Certes, cela ne m’empêchera pas d’attendre avec une certaine gourmandise que les syndicats tentent d’introduire leurs gros doigts boudinés dans la relation même pas contractuelle qui lie ainsi un individu au Président de la République dans le cadre de hautes fonctions administratives, et d’imposer un préavis à la rupture, ou (par exemple et au hasard) une durée maximale de 7h42, tout comme j’espère qu’ils feront un jour intervenir l’Inspection du travail ou un CHSCT dans les cabinets histoire de vérifier que tout est en ordre.
Mais indépendamment de ces rêves humides (et rigolos), la façon dont Pellerin a été propulsée hors de la Rue de Valois permet de rappeler une vérité inaltérable : l’État reste le pire des employeurs, de loin. Il lui est parfaitement possible de vous virer du jour au lendemain, avec comme toute explication du patron une petite conversation de 5, pardon 6 minutes au téléphone, le jour même, entre deux couloirs.
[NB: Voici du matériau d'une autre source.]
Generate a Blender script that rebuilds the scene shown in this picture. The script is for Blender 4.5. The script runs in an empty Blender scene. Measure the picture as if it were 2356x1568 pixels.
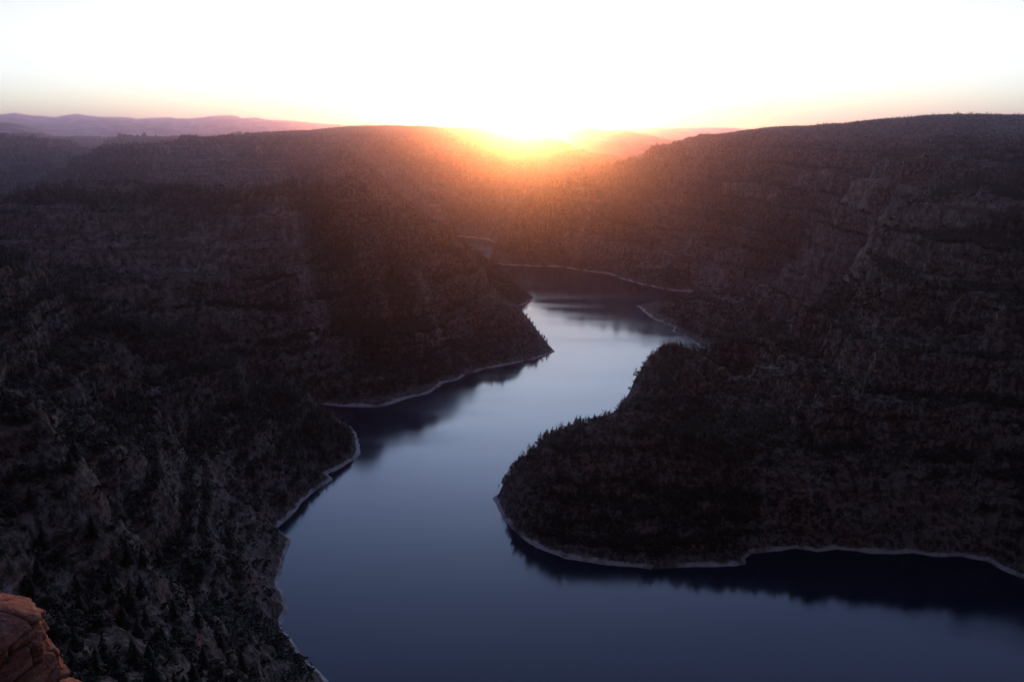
import bpy, math, random
import numpy as np

rng = np.random.default_rng(11)
random.seed(11)
sc = bpy.context.scene
COL = sc.collection
H = 420.0                      # eye height above the reservoir
PITCH = math.atan(484/1885.0)
SP, CP = math.sin(PITCH), math.cos(PITCH)
SUN_AZ = math.radians(0.6)     # to the right of straight ahead (+Y)
SUN_EL = math.radians(1.35)

# ------------------------------------------------------------ helpers
def ray(u, v):
    a = (u-1178)/1885.0; b = (784-v)/1885.0
    return a, CP+b*SP, -SP+b*CP
def P(u, v, t):
    a, y, e = ray(u, v); return (a*t, y*t, H+e*t)
def S(u, v):
    a, y, e = ray(u, v); t = -H/e; return (a*t, y*t)
def sstep(a, b, x):
    t = np.clip((x-a)/(b-a), 0, 1); return t*t*(3-2*t)
def _hash(ix, iy, seed):
    h = (ix.astype(np.int64)*374761393 + iy.astype(np.int64)*668265263 + seed*1442695041) & 0xffffffff
    h = ((h ^ (h >> 13))*1274126177) & 0xffffffff
    h = h ^ (h >> 16)
    return (h & 0xffff)/65535.0
def vn(x, y, seed=0):
    xi = np.floor(x); yi = np.floor(y); fx = x-xi; fy = y-yi
    fx = fx*fx*fx*(fx*(fx*6-15)+10); fy = fy*fy*fy*(fy*(fy*6-15)+10)
    a = _hash(xi, yi, seed); b = _hash(xi+1, yi, seed); c = _hash(xi, yi+1, seed); d = _hash(xi+1, yi+1, seed)
    return (a+(b-a)*fx)*(1-fy)+(c+(d-c)*fx)*fy
def fbm(x, y, lam, octv, seed, ridged=False, gain=0.5):
    s = 0; A = 1; tot = 0
    ca, sa = math.cos(0.6), math.sin(0.6)
    x = x/lam; y = y/lam
    for i in range(octv):
        n = vn(x, y, seed+i*17)
        n = 1-np.abs(2*n-1) if ridged else n
        s = s+A*n; tot += A; A *= gain
        x, y = (x*ca-y*sa)*2.03+3.1, (x*sa+y*ca)*2.03+7.7
    return s/tot

# ------------------------------------------------------------ the reservoir outline (plan)
shore_A = [S(*p) for p in [(755,1568),(690,1500),(650,1445),(648,1432),(664,1405),(655,1372),(640,1350),(650,1318),(655,1300),(662,1265),
    (668,1241),(652,1226),(635,1216),(662,1196),(690,1172),(700,1152),(738,1120),(764,1102),(752,1090),(790,1075),(812,1060),(829,1042),(826,1015),(819,995)]]
back_A = [(-250,1150),(-310,1172),(-400,1190)]
shore_B = [(-400,1215),(-345,1225)]+[S(*p) for p in [(740,931),(800,935),(870,935),(930,919),(990,902),(1018,884),(1050,874),(1072,862),(1110,850),(1170,838),(1230,826),(1262,815),(1279,808)]]
back_B = [(66,1625),(30,1700),(2,1790),(-8,1880),(-2,1950)]
shore_C = [S(1196,703),S(1212,697),S(1229,685)]
back_C = [(38,2140),(-12,2215),(-62,2290),(-110,2400),(-150,2530),(-190,2690),(-225,2900),(-232,3060)]
shore_E = [S(1048,561),S(1042,556),(-420,3120),(-700,2960),(-1100,2800),(-1500,2730),(-1500,2850),(-1100,2960),(-700,3140),(-420,3290),S(1055,544),S(1090,547),S(1122,551)]
back_D = [(-66,3150),(-58,2980),(-66,2830)]
shore_D = [S(*p) for p in [(1118,601),(1138,607),(1160,609),(1220,612),(1280,613),(1340,622),(1400,630),(1428,641),(1480,655),(1542,668)]]
notch = [(482,2165),(430,2080),(360,2020)]
shore_D2 = [S(*p) for p in [(1465,704),(1500,731),(1552,754),(1546,762),(1580,780),(1615,800)]]
back_F = [(430,1500),(390,1420),(320,1340),(230,1262),(188,1172),(152,1087),(120,1012),(85,975),(45,965),(5,935)]
shore_F = [S(*p) for p in [(1135,1146),(1141,1166),(1160,1192),(1190,1226),(1230,1260),(1300,1285),(1400,1300),(1500,1308),(1600,1304),(1700,1301),(1719,1298),
    (1718,1285),(1732,1273),(1770,1268),(1830,1262),(1880,1270),(1925,1262),(2000,1273),(2100,1272),(2150,1282),(2200,1281),(2270,1290),(2300,1310),(2356,1332)]]
near_side = [(620,690),(800,640),(1100,560),(1500,420),(1500,250),(1100,340),(800,380),(500,395),(250,400),(60,410),(-50,440),(-110,500)]
POLY = np.array(shore_A+back_A+shore_B+back_B+shore_C+back_C+shore_E+back_D+shore_D+notch+shore_D2+back_F+shore_F+near_side, float)

def signed_dist(x, y):
    """positive on land, negative in the water"""
    shp = x.shape; x = x.ravel(); y = y.ravel()
    d2 = np.full(x.size, 1e12); inside = np.zeros(x.size, bool)
    n = len(POLY)
    for i in range(n):
        ax, ay = POLY[i]; bx, by = POLY[(i+1) % n]
        ex, ey = bx-ax, by-ay; L = ex*ex+ey*ey
        px = x-ax; py = y-ay
        t = np.clip((px*ex+py*ey)/L, 0, 1)
        qx = px-t*ex; qy = py-t*ey
        np.minimum(d2, qx*qx+qy*qy, out=d2)
        if ay != by:
            c = ((ay > y) != (by > y)) & (x < (bx-ax)*(y-ay)/(by-ay)+ax)
            inside ^= c
    d = np.sqrt(d2); d[inside] *= -1
    return d.reshape(shp)

# ------------------------------------------------------------ landform control points
C3 = []
def add(*pts): C3.extend(pts)
add(*[(x, y, 0.0) for x, y in POLY[::2]])
# near left slope (A)
add(*[P(*p) for p in [(0,590,1000),(60,620,1010),(170,690,1040),(300,735,1060),(370,770,1070),(460,800,1080),(560,850,1088),(640,890,1092),(700,920,1100),(770,957,1125),
    (0,700,900),(0,800,800),(200,800,930),(200,900,850),(400,900,950),(400,1000,850),(600,950,1040),(600,1050,945),(500,1120,830),(700,1050,1010),(760,1040,1030),
    (0,975,520),(130,1020,545),(230,1110,525),(60,930,720),(250,1000,760),(330,1100,690),
    (200,1200,600),(400,1200,700),(540,1200,790),(0,1200,440),(100,1300,460),(300,1300,560),(500,1300,690),(600,1350,710),
    (0,1400,380),(200,1500,400),(400,1400,520),(400,1500,470),(560,1450,600),(600,1530,575)]])
add((-620,1240,45),(-500,1215,18),(-900,1270,120),(-1300,1330,235),(-800,1080,330),(-1000,1000,400),(-700,800,340),(-1200,900,425),(-520,700,255),(-700,600,390),(-400,420,290),
    (-500,300,400),(-300,150,400),(-900,400,425),(-250,260,265),(-1500,1100,415),(-2000,1200,425),(-2000,400,425))
# camera side cliff (below the picture) and the plateau behind
add((0,150,235),(0,250,140),(0,330,68),(-120,170,238),(-130,300,170),(200,150,235),(200,280,115),(400,150,225),(500,280,100),(800,150,235),(800,270,100),(1200,100,240),
    (-100,60,345),(0,60,335),(200,60,345),(400,40,350),(0,-60,421),(-300,-60,424),(300,-80,424),(800,-60,420),(1500,-100,420),(0,-600,428),(-1500,-500,430),(1500,-800,430),(0,-3000,430),(3000,-2000,430),(-3000,-2000,430))
# left massif (B)
add(*[P(*p) for p in [(0,463,1600),(70,452,1600),(130,444,1600),(200,444,1610),(270,456,1620),(330,438,1640),(450,429,1660),(600,434,1680),(700,428,1690),(800,436,1700),
    (860,455,1715),(930,480,1740),(970,510,1755),(1010,540,1770),(1060,570,1785),(1090,598,1800),(1106,640,1790),(1118,670,1760),(1160,692,1715),(1200,711,1690),(1218,737,1670),(1242,767,1645),(1262,790,1625),
    (0,560,1480),(150,560,1500),(300,600,1480),(150,650,1400),(300,700,1370),(450,520,1560),(500,600,1510),(500,700,1420),(500,780,1350),(640,850,1290),(700,850,1320),(620,700,1410),(680,600,1500),(700,520,1590),
    (700,444,1760),(750,446,1760),(800,452,1770),(840,470,1780),(780,520,1700),(800,620,1610),(830,720,1520),(860,820,1420),(880,890,1340),(900,560,1690),(930,650,1600),(960,750,1500),(1000,600,1700),(1000,700,1580),(1000,810,1455),(1100,680,1690),(1100,760,1590),(1180,780,1590)]])
add((-1000,1420,140),(-1400,1500,280),(-1600,1700,300),(-1000,1700,285),(-700,1790,282),(-450,1810,262),(-300,1850,225),(-1300,2100,220),(-1000,2150,170),(-700,2150,160),(-400,2150,150),(-250,2100,140),(-1500,2450,110),(-1000,2500,80),(-500,2500,85),(-300,2350,90),(-1200,2670,20),(-700,2830,20),(-380,2900,30))
# spur behind (C)
add(*[P(*p) for p in [(1098,600,2060),(1130,604,2080),(1150,611,2090),(1168,627,2100),(1192,652,2110),(1212,672,2118),(1140,650,2020)]])
add((-250,2500,60),(-140,2200,88))
# right wall, far part (D)
add(*[P(*p) for p in [(1352,385,3000),(1300,405,2980),(1251,431,2950),(1200,470,2900),(1160,510,2850),(1135,548,2800),(1124,575,2760),
    (1400,374,3000),(1440,369,3000),(1500,358,2950),(1560,334,2900),(1650,310,2800),(1600,326,2870),(1640,316,2900),(1720,302,2700),(1760,301,2620),(1800,299,2550),(1840,298,2480),(1920,292,2330),(1800,301,2900),(1700,306,3000),(1900,297,2700),(2000,288,2400),(1880,294,2400),(1960,288,2260),(2100,282,2060),(2200,278,1980),(2356,274,1900),
    (1300,560,2500+220),(1300,500,2800),(1400,570,2550),(1400,500,2690),(1400,440,2830),(1550,600,2330),(1550,520,2500),(1550,440,2680),(1560,380,2800),(1500,640,2260),
    (1700,690,1950),(1700,600,2120),(1700,500,2300),(1700,400,2500),(1800,640,1900),(1850,560,1990),(1850,470,2120),(1850,380,2270),(1560,700,1950),(1620,740,1750)]])
SPINES = [([P(*p) for p in [(1452,968,935),(1466,930,985),(1478,890,1010),(1488,850,1040),(1502,820,1060),(1520,808,1080),(1560,811,1130),(1600,806,1180)]], 3.0, 4.0),
          ([P(*p) for p in [(1138,1135,947),(1146,1118,942),(1172,1090,935),(1192,1062,930),(1222,1038,925),(1250,1024,922),(1300,1004,924),(1340,989,924),(1420,977,928),(1448,970,935)]], 2.0, 1.3)]
def spines(x, y, z):
    near = np.full(x.shape, 1e9)
    for pts, wd, sl in SPINES:
        for p, q in zip(pts, pts[1:]):
            ex, ey = q[0]-p[0], q[1]-p[1]; t = np.clip(((x-p[0])*ex+(y-p[1])*ey)/(ex*ex+ey*ey), 0, 1)
            d = np.hypot(x-p[0]-t*ex, y-p[1]-t*ey)
            z = np.maximum(z, p[2]-3.5+(q[2]-p[2])*t-np.maximum(d-wd, 0)*sl); near = np.minimum(near, d)
    return z, 1-.85*np.exp(-(near/55)**2)
add((305,1240,80),(360,1330,65),(430,1420,55))
add((560,2000,60),(480,1850,35),(520,1650,45),(600,1500,80),(480,1400,60))
# right wall, near part and peninsula (F)
add(*[P(*p) for p in [(1140,1128,945),(1170,1094,935),(1190,1064,930),(1220,1040,925),(1250,1025,922),(1300,1005,924),(1340,990,924),(1420,978,928),(1448,970,935),
    (1464,930,985),(1474,890,1015),(1484,850,1045),(1499,820,1070),(1515,809,1085),(1560,811,1140),(1600,850,1180),(1700,795,1270),
    (1200,1150,905),(1250,1180,875),(1350,1150,880),(1500,1150,870),(1500,1230,838),(1450,1050,905),(1600,1050,900),(1600,950,980),(1600,880,1060),(1700,1150,865),(1700,1036,900),(1700,950,980),(1700,870,1110),
    (1850,1150,845),(1850,1030,890),(1850,900,1010),(1850,820,1130),(1850,740,1330),
    (2000,1150,850),(2000,1000,900),(2000,860,990),(2000,740,1110),(2000,640,1260),(2000,540,1420),(2000,460,1560),(2000,370,1800),
    (2150,1150,845),(2150,1000,895),(2150,860,965),(2150,700,1080),(2150,560,1200),(2150,470,1290),(2150,400,1480),(2150,330,1720),
    (2356,1150,840),(2356,1000,890),(2356,850,940),(2356,700,1020),(2356,560,1130),(2356,460,1210),(2356,400,1380),(2356,330,1600)]])
add((700,690,75),(900,700,200),(1000,900,380),(1300,800,400),(1300,1400,435),(1600,1700,445),(1800,700,430),(1500,2300,440),(2200,1500,440),(1300,2600,435),(1200,3200,430),(2500,3500,430),(3000,1500,430),(3000,500,430),(1500,120,240),(2000,0,400),
    (700,3300,395),(400,3300,250),(150,3350,140),(100,3200,150),(0,3150,60))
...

À ce titre, il est particulièrement piquant de constater que ce sont ce même État et ce même patron qui se permettent ensuite, avec une décontraction typique d’une hontectomie réalisée très jeune, de filer des conseils à tout le reste des Français, employeurs et salariés, publics comme privés, en matière de droit du travail. On peut le dire : c’est une forme assez aboutie de cynisme que d’aucun pourrait ranger dans la catégorie des foutages de gueule si, à gauche, l’humain n’était pas systématiquement mis en avant, ahem brmhm bref.
Enfin, et c’est à mon avis le point le plus important, la rapidité avec laquelle la passation a lieu expose de façon limpide toute la complexité de la tâche que laisse Fleur Pellerin et qui attend Audrey Azoulay, la ministrey posey à la place de Fleur : si les importants dossiers de la Rue de Valois peuvent changer de main en quelques heures, c’est bien qu’ils sont en réalités portés par la bureaucratie qui, elle, reste en place, et non par la tête de gondole du rayon Culture.
Autrement dit (tant pour Pellerin que Lebranchu d’ailleurs), la brutalité du changement des ministres montre à quel point ils sont parfaitement accessoires.
Et quelque part, ce serait presque une bonne nouvelle s’ils ne faisaient rien.